At the time it was recorded, "Bohemian Rhapsody" was the most expensive single ever made. Recorded over many weeks and in a total of five different studios, Queen and producer Roy Baker managed to spend a great deal of money while still only laying down a total of 24 tracks—24-track recorders were the technology available at the time. Moving through five studios and re-formatting the tapes several times, the members of Queen, guided by Freddie Mercury's epic vision, labored heavily to make "Bohemian Rhapsody" a reality.

Queen was considered somewhat anarchic and wild on and off stage. Some, then, would be surprised to learn that their work ethic in the studio was incredibly serious and disciplined: they often spent 14-hour days in the studio with Baker, day after day, during the making of A Night At The Opera. The process was not without conflict, but their agreement was that whoever had written the song got to guide the process, carefully showing others what he wanted. The whole band realized early on that "Bohemian Rhapsody" had the potential to become a big hit, and they threw themselves into it.

The process began with the ballad section, which seems simple enough: a three-part harmony over Freddie's solo singing and some ballad-y piano stuff. To give it the richness Freddie wanted, each part in the three-part harmony was recorded three times, then played back onto a single track. Then the three separate parts were played back together onto a single track—ending up with one vocal harmony track that actually has a total of nine recordings on it. This effect, called "bouncing" a track, can be created with the click of a button in Garage Band today, although some would argue that it's quite not the same. The old-school approach produced its own effects:

"We would do this to each background vocal part across the song and ended up with fourth generation dupes on just one of the parts," says Baker in an article about the making of "Bo Rhap." "By the time we mixed two of the other parts together, the first part was up to eight generations. This was before we wore out the master and began making 24-track to 24-track tape transfers. Once that had happened, the distortion factor on those vocals was very, very high."

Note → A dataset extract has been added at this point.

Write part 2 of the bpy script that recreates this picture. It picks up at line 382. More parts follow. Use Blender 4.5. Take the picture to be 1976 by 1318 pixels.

Then came the opera section, also laden with bounced tracks and rapidly changing vocals. Plus, when they went into the studio, Freddie and the rest couldn't resist making the opera part bigger and bigger:

"It was the first time that an opera section had been incorporated into a pop record, let alone a Number One," says Baker. "It was obviously very unusual and we originally planned to have just a couple of 'Galileos'. But things often have a habit of evolving differently once you're inside the studio, and it did get longer and bigger. The beginning section was pretty spot on and the end section was fairly similar, although we obviously embellished it with guitars and lots of overdubs. But the opera section ended up nothing like the original concept, because we kept changing it and adding things to it."

The approach to adding on more 'Galileos' was serious analog, nothing like the cut-and-paste computer technology producers use today: "The opera bit was getting longer, and so we kept splicing huge lengths of tape on to the reel. Every time Freddie came up with another 'Galileo', I would add another piece of tape to the reel, which was beginning to look like a zebra crossing whizzing by! This went on over a three or four day period, while we decided on the length of the section. That section alone took about three weeks to record, which in 1975 was the average time spent on a whole album."

Finally, they recorded the hard-rock section followed by a soaring return to quiet ballad. The rock section was more classic Queen, and production-wise it resembles other songs and albums of theirs in more superficial ways. But the smoothness of the transition from opera section to rock conclusion should not be underestimated: Brian May's guitar-playing deserves some credit there, as does Freddie's versatile singing. All-in-all, "Bohemian Rhapsody" is a musical adventure worthy of being revisited, reviewed, and even imitated—although we doubt anyone could pull that off better than The Muppets.